Executive Director, Environment America Research & Policy Center; Vice President and D.C. Director, The Public Interest Network

Proposed EPA policy reins in many top polluters


COLLEGE PARK, Md. – The U.S. Environmental Protection Agency (EPA) on Thursday proposed new limits on carbon pollution from coal- and gas-burning power plants. Many coal and some gas plants will need to reduce or capture the vast majority of the carbon they produce once the standards take full effect in the 2030s. The proposal allows more pollution from some coal plants and smaller or intermittently running gas plants. The announcement follows recent actions by the Biden administration to curb harmful air pollution, including soot, which kills thousands of Americans each year, and chemicals that contribute to smog.

Of the 50 U.S. facilities that emit the most greenhouse gas pollution into our air, 45 are power plants. Together, those 45 power plants emitted 28% of all greenhouse gases from electricity generation nationwide, while generating only 11% of the nation’s power. 

EPA Administrator Michael Regan announced the rule at the University of Maryland, where students campaigned in support of the Climate Solutions Now Act of 2022, which sets a 60% greenhouse gas reduction target for Maryland by 2031, and a net zero goal for 2045.

In response to the new EPA proposal, Lisa Frank, executive director of Environment America’s Washington Program Office, said:

“America has come a long way from the days when coal was one of the only ways to keep the lights on.

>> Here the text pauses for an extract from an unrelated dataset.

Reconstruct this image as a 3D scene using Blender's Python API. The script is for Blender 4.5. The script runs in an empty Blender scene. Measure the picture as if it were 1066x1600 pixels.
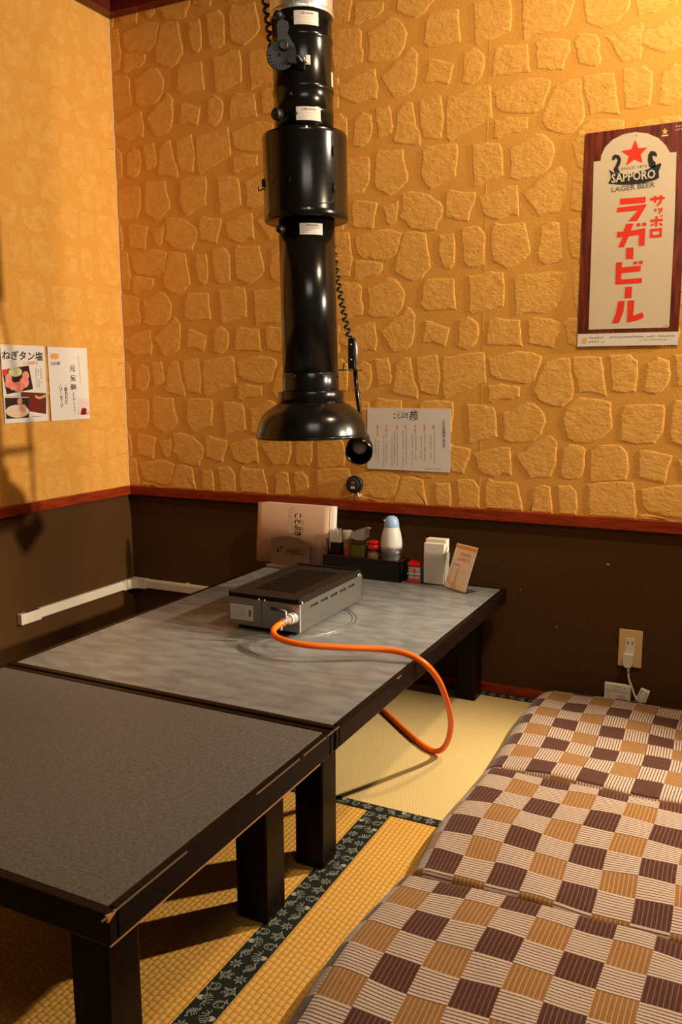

Today, clean power is cheaper and more available than ever before. We must require America’s biggest polluters to clean up their act, instead of continuing to harm our climate and our health, and we shouldn’t allow new power plants to make these problems worse. We’re glad to see this proposal and urge the EPA to extend it to more power plants.”

Emily Scarr, state director for Maryland PIRG Foundation, released the following statement:

“We’ve made a lot of progress cleaning up our air, but coal and gas plants still do serious damage to our health and the worst ones contribute more to climate change than some whole states do. It doesn’t have to be this way. The EPA and President Biden, by adopting strong rules regulating power plants, can make today’s kids the last generation to grow up with the dirty air these plants currently produce. We look forward to weighing in during the public comment period in support of a healthier, more stable future.”